The European Metropolis argues that Paris was central to developments in the novel throughout the nineteenth century. Why Paris? 

Though Irish women writers consistently write about the vast landscape of Europe from Saint Petersburg to Rome, The European Metropolis argues that Paris was central to developments in the novel throughout the nineteenth century. This results from a variety of impulses in the novel that extend well beyond Irish literature: on one hand, Paris functions as a sexualized site that is both threatening and liberating; on the other hand, Paris functions differently than London, as Franco Moretti argues, because London is less associated with the boundless desire that shapes Paris. This can, in some ways, be understood via a tension between a Burkean and Gothicized representation of Paris and then a Balzacian representation of Paris. Ultimately, Paris matters for the novel, as The European Metropolis argues, because it is a cosmopolitical landscape, bringing together the diverse literary traditions, political questions, and economic developments that shaped Europe in the nineteenth century.

How did the Irish women writers featured in your book contribute to developments in the novel? 

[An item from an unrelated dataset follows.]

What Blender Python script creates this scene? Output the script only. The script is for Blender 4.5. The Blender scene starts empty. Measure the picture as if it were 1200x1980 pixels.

These writers, beginning with Edgeworth and Owenson, are seen as fundamental to the development of the novel, not simply in Ireland, but in Europe.  By shaping the National Tale, Edgeworth and Owenson helped form the genre that characterized Germaine de Staël’s novels as well as those of Walter Scott. However, these writers clearly engaged more than a national tradition; instead, The European Metropolis shows that they participated in a transnational tradition that drew from French, German, and European literature. These writers reveal a more complex literary history for scholars in the fields of Irish Studies, Romantic Studies, and Nineteenth-Century Studies.

The nineteenth century is characterized by the shift into capitalism and modernity, as well as the struggle with self-actualization in a modern metropolis. How did these concepts emerge in women’s writing?

The nineteenth-century shift into capitalism and modernity, along with its attendant struggles for self-actualization in a modern metropolis, emerge in women’s writing through a series of complex, sometimes contradictory, anxieties over the concept of independence. As William Gallois argues in terms of Émile Zola, modernity, especially in Paris, is marked by an increase in choices that are constrained and determined by one’s relation to institutional and financial powers. We see this in Harry Ormond’s and Imogen St. Dorval’s struggles to maintain their fortunes in the face of metropolitan splendour; equally we see this in the struggles of the less-privileged artists Patsy Kirwen and Max. Just as Paris functions on a sense of boundless desire in Balzac, these novels all recognize the structural elements that enable, contain, subvert, and encourage those desires. Together they recognize the inequality that undergirds the development of capitalism across the nineteenth century.

For those designing syllabi for Irish literature courses, what’s the benefit of including writers who worked predominantly in Paris?

Traditionally, Irish Literature syllabi, like British Romantic and Victorian syllabi, focus on the geo-social space of Ireland, Britain, and the United Kingdom. What The European Metropolis offers to scholars teaching literature is a more expansive framework that draws on the transnational and cosmopolitan impulses that shaped the nineteenth century. Studies of Irish Literature will benefit from looking beyond the traditional map precisely because it encourages students and scholars to see the more complex social, geographical, historical, and economic landscape that shapes the literature.